2021 yılının ağustos ayının da sonlarına gelmişken, vatandaşın alım gücüyle beraber artık sabrı da kalmadı.
Twitter üzerinde her gün yeni bir tag gündem oluyor ama maalesef hükümet bunlara gözünü ve kulağını kapıyor.
Ancak her nasılsa olumlu olan her eleştiriyi görmeyi becerebiliyorlar.
Bugün bu yazımda Yargıtay 4.Hukuk Dairesi’nin bir emsal kararından yola çıkarak vatandaşın, günümüz siyasileri eleştirme hakkını ve bahsi geçen siyasetçilerin eleştiriye olan tahammüllerinden bahsedeceğim.
Karar özetle şöyle ; ‘’ Siyasetçiler kendilerine getirilen eleştirilere , özel kişilere nazaran daha geniş bir hoşgörü göstermek zorundadır.’’ Yargıtay 4. Hukuk Dairesi 2018/3022 E. , 2018/5254 K.
Peki Yargıtay’ın böyle bir kararı mevcutken neden vatandaşlarımız Twitter’da dahi bir tivit atacağı zaman 2 kez düşünmek zorunda kalıyor ? Bir anayasal hak olan fikir hürriyeti ne zaman bu kadar baskılandı ? Gelin bunu rakamlarla çözmeye çalışalım.
Süleyman Demirel’den Abdullah Gül’e kadar ( dahil ) Cumhurbaşkanına hakaret davası sayısı 1716. Süleyman Demirel ( 158 ) , Ahmet Necdet Sezer (163) , Turgut Özal ( 202 ) , Kenan Evren ( 340), Abdullah Gül (848) dava açılmıştır.
Mevcut Cumhurbaşkanı döneminde açılan dava sayısı tek başına 63 bin 41 .
Yani önceki 5 Cumhurbaşkanı’nın toplam 36 katı.

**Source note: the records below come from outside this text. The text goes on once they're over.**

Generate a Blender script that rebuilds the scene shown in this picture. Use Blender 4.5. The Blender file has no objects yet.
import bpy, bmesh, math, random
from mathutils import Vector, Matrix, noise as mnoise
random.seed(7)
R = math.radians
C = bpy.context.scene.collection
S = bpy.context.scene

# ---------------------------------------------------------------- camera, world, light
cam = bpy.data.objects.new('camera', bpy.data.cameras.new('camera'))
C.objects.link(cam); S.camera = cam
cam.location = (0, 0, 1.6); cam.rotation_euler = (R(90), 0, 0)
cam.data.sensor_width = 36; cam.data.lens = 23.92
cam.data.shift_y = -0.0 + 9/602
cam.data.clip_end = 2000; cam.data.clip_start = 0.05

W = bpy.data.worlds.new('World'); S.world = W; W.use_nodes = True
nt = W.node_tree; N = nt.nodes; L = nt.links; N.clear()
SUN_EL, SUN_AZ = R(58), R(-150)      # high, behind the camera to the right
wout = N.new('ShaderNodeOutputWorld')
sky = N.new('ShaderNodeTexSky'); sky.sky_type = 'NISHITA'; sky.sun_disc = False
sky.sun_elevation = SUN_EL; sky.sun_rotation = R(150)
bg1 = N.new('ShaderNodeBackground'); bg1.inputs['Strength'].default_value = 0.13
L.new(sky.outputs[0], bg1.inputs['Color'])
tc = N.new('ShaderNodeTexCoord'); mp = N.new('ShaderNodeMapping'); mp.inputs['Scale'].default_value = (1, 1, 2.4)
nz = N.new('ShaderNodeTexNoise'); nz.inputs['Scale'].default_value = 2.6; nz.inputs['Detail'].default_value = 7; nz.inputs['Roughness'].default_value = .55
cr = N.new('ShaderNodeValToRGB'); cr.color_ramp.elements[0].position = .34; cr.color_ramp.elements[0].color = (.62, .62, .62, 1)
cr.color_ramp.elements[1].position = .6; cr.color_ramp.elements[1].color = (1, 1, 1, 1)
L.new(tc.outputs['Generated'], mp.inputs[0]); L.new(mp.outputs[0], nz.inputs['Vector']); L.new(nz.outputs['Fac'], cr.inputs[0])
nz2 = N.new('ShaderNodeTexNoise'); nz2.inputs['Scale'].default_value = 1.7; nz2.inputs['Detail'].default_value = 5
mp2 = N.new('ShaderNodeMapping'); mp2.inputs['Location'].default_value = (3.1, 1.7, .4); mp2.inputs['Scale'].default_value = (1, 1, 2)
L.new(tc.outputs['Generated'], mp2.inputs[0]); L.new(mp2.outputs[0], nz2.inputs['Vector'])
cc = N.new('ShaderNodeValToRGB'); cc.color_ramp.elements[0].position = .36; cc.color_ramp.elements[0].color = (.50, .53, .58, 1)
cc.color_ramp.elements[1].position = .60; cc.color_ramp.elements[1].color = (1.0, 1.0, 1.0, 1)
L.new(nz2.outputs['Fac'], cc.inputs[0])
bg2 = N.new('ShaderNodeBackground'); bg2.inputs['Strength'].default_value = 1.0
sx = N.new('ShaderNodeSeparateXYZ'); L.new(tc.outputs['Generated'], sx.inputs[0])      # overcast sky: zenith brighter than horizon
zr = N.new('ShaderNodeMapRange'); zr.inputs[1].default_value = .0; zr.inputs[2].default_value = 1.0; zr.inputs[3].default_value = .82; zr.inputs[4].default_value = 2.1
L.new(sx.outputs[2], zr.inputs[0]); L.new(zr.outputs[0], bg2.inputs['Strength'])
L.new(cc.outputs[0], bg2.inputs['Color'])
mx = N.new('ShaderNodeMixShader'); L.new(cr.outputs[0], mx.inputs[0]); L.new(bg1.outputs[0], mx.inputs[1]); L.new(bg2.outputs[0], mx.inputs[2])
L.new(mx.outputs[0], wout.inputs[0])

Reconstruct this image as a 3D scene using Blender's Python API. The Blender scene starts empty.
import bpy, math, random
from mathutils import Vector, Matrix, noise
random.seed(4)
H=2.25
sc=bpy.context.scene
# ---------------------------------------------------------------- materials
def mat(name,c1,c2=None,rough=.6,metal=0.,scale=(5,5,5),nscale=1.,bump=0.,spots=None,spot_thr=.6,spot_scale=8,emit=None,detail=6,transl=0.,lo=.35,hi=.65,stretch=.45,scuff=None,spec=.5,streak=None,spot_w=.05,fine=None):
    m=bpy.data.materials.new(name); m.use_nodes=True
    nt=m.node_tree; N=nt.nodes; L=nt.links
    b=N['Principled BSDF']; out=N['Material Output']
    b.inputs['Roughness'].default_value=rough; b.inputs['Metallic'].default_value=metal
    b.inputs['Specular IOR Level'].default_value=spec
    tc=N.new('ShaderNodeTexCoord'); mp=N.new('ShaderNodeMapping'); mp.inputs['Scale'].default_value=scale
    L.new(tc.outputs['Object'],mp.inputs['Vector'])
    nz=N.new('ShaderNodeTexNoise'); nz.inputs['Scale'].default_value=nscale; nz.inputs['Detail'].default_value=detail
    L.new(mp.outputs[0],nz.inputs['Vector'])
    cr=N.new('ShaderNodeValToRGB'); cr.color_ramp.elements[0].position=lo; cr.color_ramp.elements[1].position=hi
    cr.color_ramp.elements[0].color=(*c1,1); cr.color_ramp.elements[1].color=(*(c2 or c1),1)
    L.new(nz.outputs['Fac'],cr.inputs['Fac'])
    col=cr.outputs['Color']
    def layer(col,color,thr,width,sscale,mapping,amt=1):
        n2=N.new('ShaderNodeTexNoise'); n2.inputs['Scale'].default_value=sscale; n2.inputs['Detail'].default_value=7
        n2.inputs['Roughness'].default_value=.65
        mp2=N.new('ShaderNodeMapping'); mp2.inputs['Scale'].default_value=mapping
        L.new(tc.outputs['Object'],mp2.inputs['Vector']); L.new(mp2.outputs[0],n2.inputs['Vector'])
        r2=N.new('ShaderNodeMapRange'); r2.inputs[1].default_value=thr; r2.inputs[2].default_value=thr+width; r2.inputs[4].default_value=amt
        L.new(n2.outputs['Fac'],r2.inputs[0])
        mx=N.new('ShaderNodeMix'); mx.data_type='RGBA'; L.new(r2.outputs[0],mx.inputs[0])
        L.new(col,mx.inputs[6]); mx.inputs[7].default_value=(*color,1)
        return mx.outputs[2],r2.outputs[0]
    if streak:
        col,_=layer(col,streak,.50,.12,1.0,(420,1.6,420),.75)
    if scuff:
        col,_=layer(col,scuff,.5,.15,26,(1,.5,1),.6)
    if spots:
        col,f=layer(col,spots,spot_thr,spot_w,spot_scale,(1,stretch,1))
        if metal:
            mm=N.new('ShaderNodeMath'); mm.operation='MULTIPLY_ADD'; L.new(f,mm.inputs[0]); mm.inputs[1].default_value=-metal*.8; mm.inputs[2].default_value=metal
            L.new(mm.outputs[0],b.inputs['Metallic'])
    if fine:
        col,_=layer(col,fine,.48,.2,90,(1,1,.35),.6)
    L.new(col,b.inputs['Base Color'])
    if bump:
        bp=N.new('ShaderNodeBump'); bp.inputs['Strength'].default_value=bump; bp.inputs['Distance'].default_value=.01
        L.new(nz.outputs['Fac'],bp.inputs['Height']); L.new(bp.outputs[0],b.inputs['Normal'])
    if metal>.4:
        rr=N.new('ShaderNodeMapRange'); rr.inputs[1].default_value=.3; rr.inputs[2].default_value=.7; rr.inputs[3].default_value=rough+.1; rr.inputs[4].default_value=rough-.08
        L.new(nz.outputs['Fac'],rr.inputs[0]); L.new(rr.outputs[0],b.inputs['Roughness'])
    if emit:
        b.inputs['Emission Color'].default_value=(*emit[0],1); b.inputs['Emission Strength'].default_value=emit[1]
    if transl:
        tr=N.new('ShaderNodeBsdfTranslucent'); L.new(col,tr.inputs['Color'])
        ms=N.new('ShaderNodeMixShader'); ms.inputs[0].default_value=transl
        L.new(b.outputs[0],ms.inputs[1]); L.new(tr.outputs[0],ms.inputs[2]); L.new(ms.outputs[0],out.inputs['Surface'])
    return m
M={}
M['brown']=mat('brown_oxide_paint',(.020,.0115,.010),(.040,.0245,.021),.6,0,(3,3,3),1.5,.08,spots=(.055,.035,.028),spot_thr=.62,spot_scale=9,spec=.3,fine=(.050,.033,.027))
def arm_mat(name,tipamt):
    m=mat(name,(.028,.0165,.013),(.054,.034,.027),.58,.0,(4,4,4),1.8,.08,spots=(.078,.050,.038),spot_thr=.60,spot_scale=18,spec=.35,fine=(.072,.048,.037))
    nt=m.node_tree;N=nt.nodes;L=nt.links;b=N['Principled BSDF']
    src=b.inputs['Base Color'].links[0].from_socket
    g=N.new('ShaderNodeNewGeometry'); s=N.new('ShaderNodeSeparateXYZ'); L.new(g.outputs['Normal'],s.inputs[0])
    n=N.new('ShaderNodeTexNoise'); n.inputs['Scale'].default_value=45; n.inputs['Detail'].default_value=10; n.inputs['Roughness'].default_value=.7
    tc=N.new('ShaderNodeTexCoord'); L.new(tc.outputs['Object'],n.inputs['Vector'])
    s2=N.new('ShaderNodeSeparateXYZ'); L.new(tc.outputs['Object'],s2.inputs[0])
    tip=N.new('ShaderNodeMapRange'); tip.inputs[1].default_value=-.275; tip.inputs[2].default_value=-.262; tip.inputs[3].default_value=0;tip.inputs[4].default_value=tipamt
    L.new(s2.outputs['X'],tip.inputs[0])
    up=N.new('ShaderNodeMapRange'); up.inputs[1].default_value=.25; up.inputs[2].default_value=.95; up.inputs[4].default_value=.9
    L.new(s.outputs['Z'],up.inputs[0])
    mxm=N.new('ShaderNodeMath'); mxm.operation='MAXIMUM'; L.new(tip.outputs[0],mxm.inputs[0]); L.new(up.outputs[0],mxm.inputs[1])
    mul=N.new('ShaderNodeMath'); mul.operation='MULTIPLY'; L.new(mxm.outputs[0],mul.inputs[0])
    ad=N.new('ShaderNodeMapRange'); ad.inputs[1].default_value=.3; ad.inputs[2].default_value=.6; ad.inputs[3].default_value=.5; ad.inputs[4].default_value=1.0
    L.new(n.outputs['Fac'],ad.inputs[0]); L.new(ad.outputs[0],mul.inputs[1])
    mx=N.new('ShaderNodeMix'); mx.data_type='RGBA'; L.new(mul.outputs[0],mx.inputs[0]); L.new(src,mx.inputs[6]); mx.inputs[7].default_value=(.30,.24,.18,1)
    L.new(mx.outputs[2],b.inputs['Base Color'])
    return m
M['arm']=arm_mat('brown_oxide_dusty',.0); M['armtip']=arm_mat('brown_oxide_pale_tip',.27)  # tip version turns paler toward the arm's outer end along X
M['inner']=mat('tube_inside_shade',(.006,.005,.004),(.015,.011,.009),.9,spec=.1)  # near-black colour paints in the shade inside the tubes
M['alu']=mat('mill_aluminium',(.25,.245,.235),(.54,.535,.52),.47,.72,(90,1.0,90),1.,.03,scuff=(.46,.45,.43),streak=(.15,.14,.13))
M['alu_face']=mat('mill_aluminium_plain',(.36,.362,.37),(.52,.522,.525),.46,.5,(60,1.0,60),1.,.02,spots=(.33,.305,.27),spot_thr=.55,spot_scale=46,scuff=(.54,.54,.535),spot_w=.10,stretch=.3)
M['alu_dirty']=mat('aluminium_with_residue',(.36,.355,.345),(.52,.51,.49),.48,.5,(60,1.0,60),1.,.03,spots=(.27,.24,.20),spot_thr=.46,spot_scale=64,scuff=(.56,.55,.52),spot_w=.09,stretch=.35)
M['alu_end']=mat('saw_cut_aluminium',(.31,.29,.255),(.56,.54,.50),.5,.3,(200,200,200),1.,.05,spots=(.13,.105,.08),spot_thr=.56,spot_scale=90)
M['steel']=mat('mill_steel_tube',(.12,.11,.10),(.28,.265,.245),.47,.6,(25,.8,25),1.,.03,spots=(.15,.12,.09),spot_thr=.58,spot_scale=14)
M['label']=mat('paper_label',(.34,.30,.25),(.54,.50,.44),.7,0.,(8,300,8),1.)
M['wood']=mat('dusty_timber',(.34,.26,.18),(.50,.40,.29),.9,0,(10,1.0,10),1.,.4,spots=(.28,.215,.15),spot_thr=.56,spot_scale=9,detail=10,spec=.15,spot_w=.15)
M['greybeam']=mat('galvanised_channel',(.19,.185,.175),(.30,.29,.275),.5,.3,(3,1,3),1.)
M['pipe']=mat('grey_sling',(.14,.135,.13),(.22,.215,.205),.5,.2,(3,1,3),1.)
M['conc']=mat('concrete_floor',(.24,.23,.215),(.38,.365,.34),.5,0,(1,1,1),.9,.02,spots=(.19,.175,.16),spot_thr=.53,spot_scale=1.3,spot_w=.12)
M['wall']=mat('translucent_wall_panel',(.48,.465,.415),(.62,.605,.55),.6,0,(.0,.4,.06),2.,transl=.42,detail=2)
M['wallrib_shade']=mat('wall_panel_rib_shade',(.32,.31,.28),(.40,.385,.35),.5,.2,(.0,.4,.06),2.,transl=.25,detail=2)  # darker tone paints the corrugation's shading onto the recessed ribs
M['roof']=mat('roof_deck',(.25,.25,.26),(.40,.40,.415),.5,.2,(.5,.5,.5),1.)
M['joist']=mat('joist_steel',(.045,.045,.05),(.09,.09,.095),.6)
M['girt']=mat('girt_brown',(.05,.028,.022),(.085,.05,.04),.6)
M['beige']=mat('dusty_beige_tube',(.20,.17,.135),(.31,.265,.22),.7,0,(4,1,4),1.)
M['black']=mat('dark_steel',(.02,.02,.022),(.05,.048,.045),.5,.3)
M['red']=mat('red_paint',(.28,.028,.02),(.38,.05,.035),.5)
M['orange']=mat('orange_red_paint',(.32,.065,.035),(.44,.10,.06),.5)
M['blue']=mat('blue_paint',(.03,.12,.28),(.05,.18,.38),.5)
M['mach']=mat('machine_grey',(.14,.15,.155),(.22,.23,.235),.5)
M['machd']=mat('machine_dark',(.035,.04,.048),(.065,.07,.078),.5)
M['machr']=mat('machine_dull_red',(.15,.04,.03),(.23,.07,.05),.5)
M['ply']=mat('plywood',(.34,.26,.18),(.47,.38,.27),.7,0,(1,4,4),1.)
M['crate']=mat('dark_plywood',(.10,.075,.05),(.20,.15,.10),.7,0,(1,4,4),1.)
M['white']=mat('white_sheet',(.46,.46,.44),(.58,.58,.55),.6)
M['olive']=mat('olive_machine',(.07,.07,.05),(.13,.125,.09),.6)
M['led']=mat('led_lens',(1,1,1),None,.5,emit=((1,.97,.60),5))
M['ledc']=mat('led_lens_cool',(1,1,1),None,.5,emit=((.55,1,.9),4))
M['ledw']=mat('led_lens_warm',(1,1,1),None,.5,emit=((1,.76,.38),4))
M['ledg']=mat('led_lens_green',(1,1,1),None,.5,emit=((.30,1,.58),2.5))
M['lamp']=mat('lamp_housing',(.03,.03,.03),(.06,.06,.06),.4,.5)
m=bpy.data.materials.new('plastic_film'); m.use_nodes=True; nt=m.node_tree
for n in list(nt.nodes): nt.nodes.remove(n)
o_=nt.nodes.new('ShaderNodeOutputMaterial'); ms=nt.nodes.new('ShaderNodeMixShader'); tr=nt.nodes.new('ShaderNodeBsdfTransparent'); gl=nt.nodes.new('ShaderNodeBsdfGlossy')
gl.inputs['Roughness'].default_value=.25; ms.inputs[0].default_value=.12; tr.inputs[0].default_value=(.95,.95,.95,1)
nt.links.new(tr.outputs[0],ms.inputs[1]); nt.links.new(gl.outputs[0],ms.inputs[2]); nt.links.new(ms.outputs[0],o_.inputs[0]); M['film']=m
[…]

Hal böyle iken, ülkeye bir korku hegemonyası hakimken ne basın ve medya özgürlüğünden ne de vatandaşın en doğal ve anayasal hakkı olan fikir hürriyetinden bahsedilebilir.
Devleti yönetenlerin aklından çıkarmaması gereken husus , bulundukları makama millete hizmet için millet tarafından getirildikleri, işlerini iyi yaptığında övgüleri toplarken, kötü yaptığında olumsuz eleştirilere , istifa çağrılarına da aynı olgunlukla karşılamalarıdır.
Eleştirilere kulak asmayarak, her ses çıkaranı susturmaya çalışarak kötü giden bir düzen düzelemez , sadece revizyonu ertelenir.
Bu ülkenin ekmeğini herkesten çok yediniz, yemeye devam etmektesiniz. Artık milletin sesine kulak verin, anlaşılması güç , insanlık dışı vergileri kaldırın/azaltın , milleti askıda ekmeğe muhtaç etmeyin.
Bir devletin değeri hakkında verilecek karar, milletine sağladığı fayda ile ölçülür.